WSJ notes: “Some people who would otherwise work will surely drop out of the labor force under the UBI, but others who are now on welfare or disability will enter the labor force. It is prudent to assume that net voluntary dropout from the labor force will increase, but there is no reason to think that it will be large enough to make the UBI unworkable.”

Also, work, as Lawrence Katz of Harvard once pointed out, is not just what people do for a living. It is a source of status, organizes people’s lives and offers an opportunity for progress. None of this can be replaced by a check. So, getting the check may not discourage people from getting jobs as much as some fear.

American liberals, including Paul Krugman, an economist and columnist, and Robert Reich, a former labor secretary, are also interested. Along with writers such as Anthony Atkinson, a British economist, and Andy Stern, an American union leader, they see a basic income (in some form) as a way of expanding the welfare state to reduce growing inequality.

The New York Times counters that since the program’s financing would require cutting other state programs designed to support the poor, UBI “would redistribute wealth upward, taking money targeted to the poor and sharing it with everybody, including you and me. It would be hard to finance that in a way that wouldn’t burden the programs that help the poor.”

Also as The Economist proposes, a basic income would make it almost impossible for countries to have open borders. Immigrants move to developed countries for jobs. UBI change their motivation, making open borders unworkable.

  Ruinously Expensive

Funding is the Achilles’ heel of the idea. The Swiss government opposed the idea, worrying that a basic income would be ruinously expensive.

The government estimated the proposal would have cost 208 billion Swiss francs a year. Much of the cost could have been covered by existing social security payments, but sharp spending cuts or tax increases would have had to make up a remaining gap of 25 billion, Reuters reported.

As Robert Greenstein of the left-leaning Center on Budget and Policy Priorities put it, a check of $10,000 to each of 300 million Americans would cost more than $3 trillion a year.

Such costs would take the taxation system to unchartered waters.

“A basic income worth 20% of the average income requires average taxes to be 20 percentage points higher, at 45%, and so on. Eradicating relative poverty, defined as income beneath 60% of the median, would require tax rates approaching 85%,” The Economist said.

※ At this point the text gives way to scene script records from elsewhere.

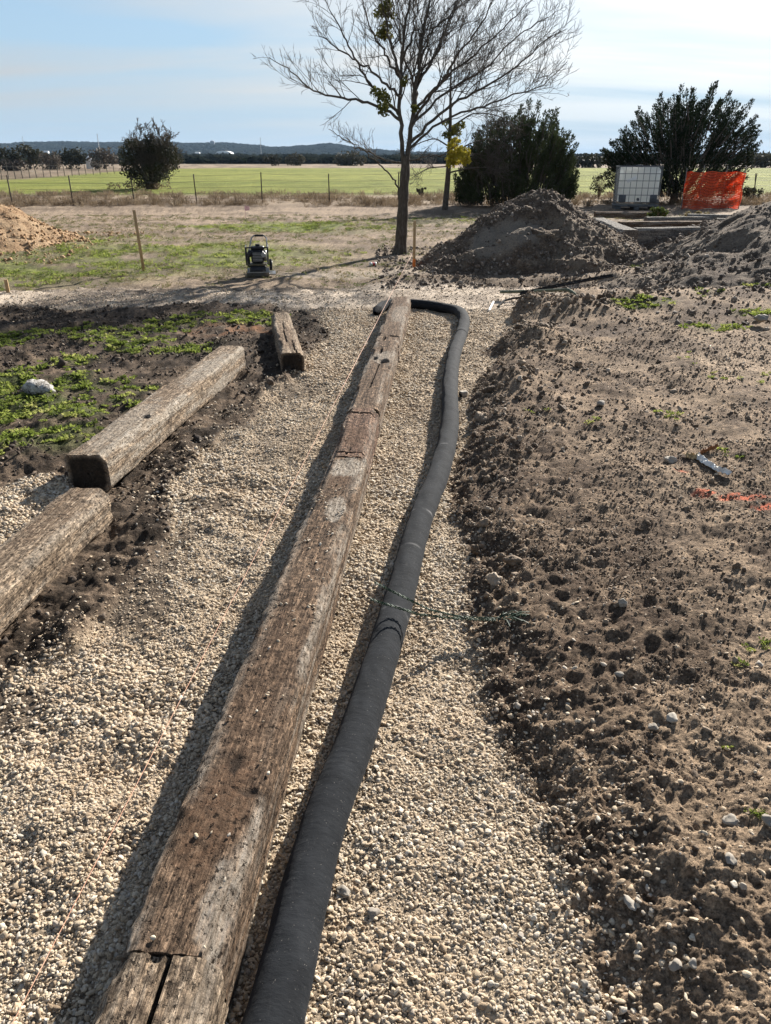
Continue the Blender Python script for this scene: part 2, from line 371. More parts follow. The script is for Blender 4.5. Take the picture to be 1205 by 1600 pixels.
def ground_eval(X, Y):
    X = np.asarray(X, float); Y = np.asarray(Y, float)
    near = Y < 16
    wob = np.clip(Y*.06, .05, .5)
    WX = X + wob*1.1*(fbm(X*2.6, Y*2.6, 4, 3)-.5)*2*.5; WY = Y + wob*1.1*(fbm(X*2.6+40, Y*2.6, 4, 5)-.5)
    d = np.full(X.shape, -50.0); d[near] = sdf(GRAVEL, WX[near], WY[near])
    g = ss(d, -.035, .035)
    heap = ss(blob(10, 815, .30, .55, WX, WY), .33, .55); g = np.maximum(g, heap)
    right = ss(X, -.1, .25)*(1-ss(Y, 10, 13))*(1-g)
    left = ss(-X, .1, .5)*(1-ss(Y, 8.6, 9.6))*(1-g)
    dist = np.maximum(-d, 0)
    lane = ss(Y, 8.2, 8.9)
    # heights
    h = g*((fbm(X*1.8, Y*1.8, 3, 11)-.5)*.045 + (fbm(X*7, Y*7, 3, 12)-.5)*.03*(1+.9*ss(-X, .35, .8)))
    rut = ss(fbm(X*.9+2, Y*.9, 3, 61), .42, .6)
    r_h = .075*ss(dist/.28) + .06*ss((dist-.25)/1.6) + (fbm(X*3.2, Y*3.2, 4, 21)-.5)*.07 + ((ridged(X*8.5, Y*8.5, 4, 22)-.5)*.032 + (ridged(X*19, Y*19, 3, 24)-.5)*.014 + (fbm(X*30, Y*30, 4, 23, .7)-.5)*.028)*(.6+.9*np.exp(-dist/.45))
    r_h = r_h + .20*ss(X, 1.4, 4.6)*ss(Y, 4.2, 8.0)
    trk = ss(blob(830, 830, .45, 1.5, X, Y), .25, .6)
    r_h = r_h + trk*.007*np.sin((Y*1.0 - X*.55 + .12*fbm(X*3, Y*3, 2, 9))*2*math.pi/.105)*ss(fbm(X*4, Y*4, 2, 10), .3, .6)
    for (a, b, rx, ry, am) in BERMS: r_h = r_h + am*blob(a, b, rx, ry, X, Y)*(.6+.8*ridged(X*5, Y*5, 2, 31))
    h = h + right*r_h
    l_h = .02 + (fbm(X*3.0, Y*3.0, 4, 41)-.5)*.12 + (ridged(X*7.5, Y*7.5, 3, 42)-.5)*.035 + (fbm(X*24, Y*24, 3, 43, .6)-.5)*.028
    h = h + left*l_h
    fr = ss(Y, 8.8, 9.8)*(1-g)*(1-right*.8)
    h = h + fr*((fbm(X*.7, Y*.7, 3, 51)-.5)*.10 + (fbm(X*5, Y*5, 4, 52)-.5)*.05)*(1-ss(Y, 40, 70)) + heap*.05
    h = h*(1-ss(Y, 60, 120))
    # colours
    def C(r, g_, b): return np.array([r, g_, b])
    n1 = fbm(X*1.3, Y*1.3, 4, 71)[:, None]; n2 = fbm(X*6, Y*6, 4, 72)[:, None]; n3 = fbm(X*28, Y*28, 3, 73)[:, None]
    dirt = lerp(C(.10, .071, .05), C(.27, .20, .138), ss(n1*.35+n2*.35+n3*.3, .37, .61))
    moist = ss(-dist, -.55, -.05)*ss(Y, 1.9, 3.0)
    moist = np.maximum(moist*(1-ss(dist, 0, .6)), ss(fbm(X*2.6, Y*2.6, 5, 74, .6), .51, .64)*.75)
    dirt = lerp(dirt, C(.088, .062, .045), np.clip(moist, 0, 1)[:, None]*.7)
    pale = ss(fbm(X*1.1+9, Y*1.1, 3, 75), .5, .68)[:, None]*ss(X, .9, 1.6)[:, None]
    dirt = lerp(dirt, C(.36, .275, .195), pale*.5)
    soil = lerp(C(.036, .027, .02), C(.135, .10, .072), ss(n2*.6+n3*.4, .35, .68))
    redd = (ss(blob(365, 520, .55, .35, X, Y), .3, .9)*ss(fbm(X*5, Y*5, 3, 76), .35, .6))[:, None]
    soil = lerp(soil, C(.22, .105, .05), redd*.7)
    grav = lerp(C(.20, .155, .11), C(.46, .37, .27), ss(n2*.5+n3*.5, .3, .7))
    lanec = lerp(C(.22, .178, .14), C(.50, .42, .335), ss(n1*.4+n2*.3+n3*.3, .38, .62))
    grav = lerp(grav, lanec, lane[:, None])
    mud = ss(fbm(X*3.3, Y*3.3, 4, 77), .47, .62)*ss(-d, -.8, -.05)*ss(-X, .2, .8)
    grav = lerp(grav, C(.06, .046, .036), mud[:, None]*.8)
    # beyond the lane: worn lawn, dry grass
    dry = lerp(C(.14, .105, .075), C(.28, .215, .155), ss(fbm(X*.6, Y*1.6, 4, 81)[:, None]*.6+n3*.4, .35, .65))
    lawn_m = np.zeros_like(X)
    for (a, b, rx, ry, am) in ((250, 400, 3.2, 2.6, .85), (60, 420, 2.5, 2.0, .9), (430, 355, 3.0, 1.5, 1.0), (560, 362, 1.2, .8, .4), (130, 385, 2.6, 2.5, .6), (660, 345, 2.5, 1.2, .35)):
        lawn_m = np.maximum(lawn_m, am*ss(blob(a, b, rx, ry, X, Y), .2, .75))
    lawn_m = lawn_m*ss(fbm(X*1.2, Y*1.2, 4, 83), .22, .48)
    lawn = lerp(C(.075, .085, .028), C(.17, .19, .055), ss(n2*.6+n3*.4, .35, .65))
    bare = ss(fbm(X*.8, Y*.8, 4, 85), .5, .62)*(1-ss(Y, 13, 16))
    farc = lerp(dry, lawn, lawn_m[:, None]); farc = lerp(farc, C(.12, .095, .072), bare[:, None]*.6)
    ypale = ss(blob(560, 428, 1.6, .5, X, Y), .3, .8)[:, None]; farc = lerp(farc, C(.44, .39, .32), ypale*.35)  # paler patch of ground just beyond the lane
    col = np.where((Y[:, None] > 9.0) & (d[:, None] < 0), farc, dirt)
    col = lerp(col, farc, ss(Y, 10.5, 12)[:, None]); 
    col = lerp(col, soil, (left > .02)[:, None]*np.clip(left, 0, 1)[:, None])
    # green in the left soil
    gm = np.zeros_like(X)
    for (a, b, rx, ry, am) in WEEDS:
        gm = np.maximum(gm, am*ss(blob(a, b, rx, ry, X, Y), .25, .8))
    gm = gm*ss(fbm(X*4, Y*4, 4, 91), .28, .52)
    col = lerp(col, C(.055, .075, .022), (gm*.75)[:, None])
    col = lerp(col, grav, g[:, None])
    pm = np.zeros_like(X)
    for (a, b, rx, ry) in ((1095, 803, .075, .05), (1150, 812, .16, .05), (1200, 830, .12, .05), (1060, 770, .05, .03), (1040, 744, .05, .03)):
        pm = np.maximum(pm, ss(blob(a, b, rx, ry, X, Y), .35, .8))
    pm = pm*ss(fbm(X*22, Y*22, 3, 93), .36, .55)
    pm[((X-at(1095, 803).x)/.05)**2 + ((Y-at(1095, 803).y)/.03)**2 < 1] = 1
    col = lerp(col, C(.80, .16, .07), (pm*.5)[:, None])
    # beyond the fence
    strip = lerp(C(.16, .12, .085), C(.27, .21, .15), ss(fbm(X*.5, Y*.25, 3, 95)[:, None], .3, .7))
    field = lerp(C(.16, .18, .038), C(.23, .245, .058), ss(fbm(X*.03, Y*.06, 3, 96)[:, None], .3, .7))
    bound = 150 - ss(-X/np.maximum(Y, 1), .18, .46)*85
    fm = ss(Y, 36, 40)*(1-ss(Y/bound, .96, 1.04))
    col = lerp(col, strip, ss(Y, 27, 30)[:, None]); col = lerp(col, field, fm[:, None])
    woods = ss(Y, 230, 300); col = lerp(col, C(.05, .052, .04), woods[:, None])
    return h, col, g, right, left, dist, gm, lawn_m, d
WEEDS = [(40, 600, .55, .45, 1), (10, 640, .5, .5, 1), (110, 640, .5, .35, .9), (70, 690, .45, .3, .8), (250, 545, .55, .35, .95), (150, 530, .4, .3, .7),
         (20, 530, .5, .4, .75), (110, 565, .3, .2, .7), (330, 505, .8, .3, .6), (190, 520, .7, .3, .5), (180, 610, .35, .3, .5), (0, 700, .4, .3, .6), (390, 497, .5, .25, .6),
         (1130, 478, .40, .35, 1), (1005, 508, .40, .22, .9), (1190, 492, .35, .25, .9), (1080, 500, .3, .2, .5), (1110, 545, .3, .15, .4), (1180, 530, .3, .2, .5)]

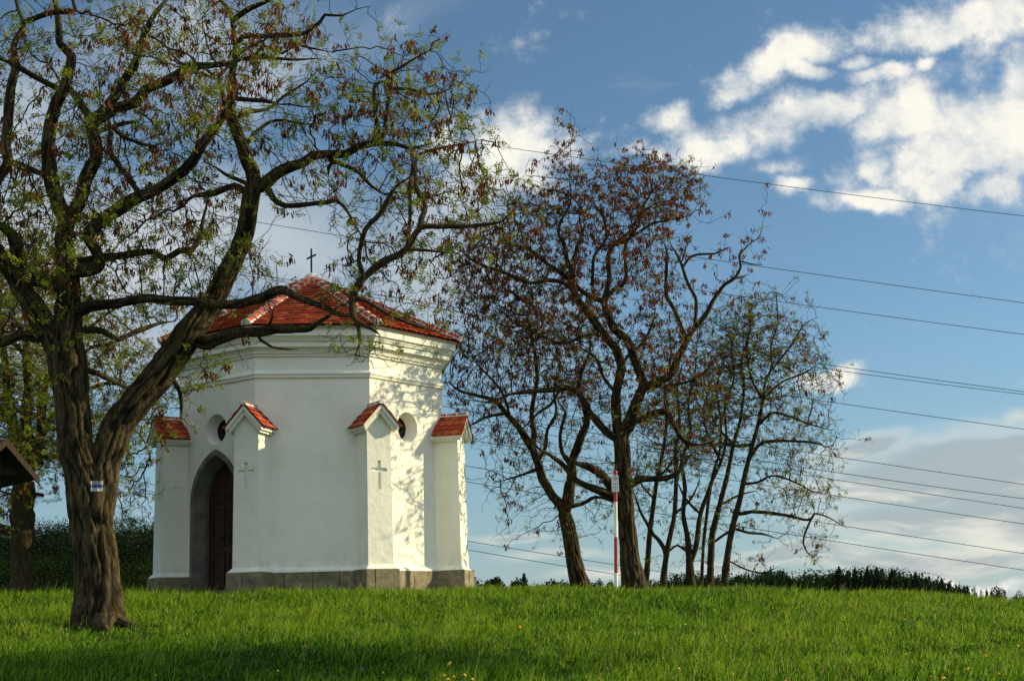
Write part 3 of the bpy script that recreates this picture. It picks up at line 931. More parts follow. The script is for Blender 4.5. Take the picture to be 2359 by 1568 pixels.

No country is ready for that, nor have the effects of such change been studied.

Cutting the amount of basic income would reduce the plan’s costs, but also curb its effectiveness, while remaining expensive.

The Iranian government started UBI in 2010, though it is now carving a more targeted welfare program out of it, and its costs have been monstrous. Every Iranian was paid $45 each month. The money was to replace lavish subsidies on food and fuel that cost the government a third of Iran’s GDP each year, but ended up costing more.

The previous administration financed it by printing money and selling oil, adding to runaway inflation and helping devaluate the currency. Today the UBI sum is worth $12.4 and the government still struggles under the burden of payment. It is worth noting that tax revenues in Iran barely reach 3% of GDP.

Regardless of how good UBI sounds, its costs prohibit its execution. That utopia of technology is far from us and may never come. If and when its time comes, we would have to redefine the value of work and perhaps our identities. Taxation and business regulations would need overhaul.

Our picture of that future is as deluded as our predictions of the turn of the century in the 60s. We ought to be going on cruises to the moon, if we’d been right. For now, as The Economist writes, “A basic income is too costly and inefficient to act as a wholesale replacement for welfare. It is feasible only if it is small and complemented by more targeted anti-poverty measures.”

Better and free education and training for the poor would cost less and do much more in our times.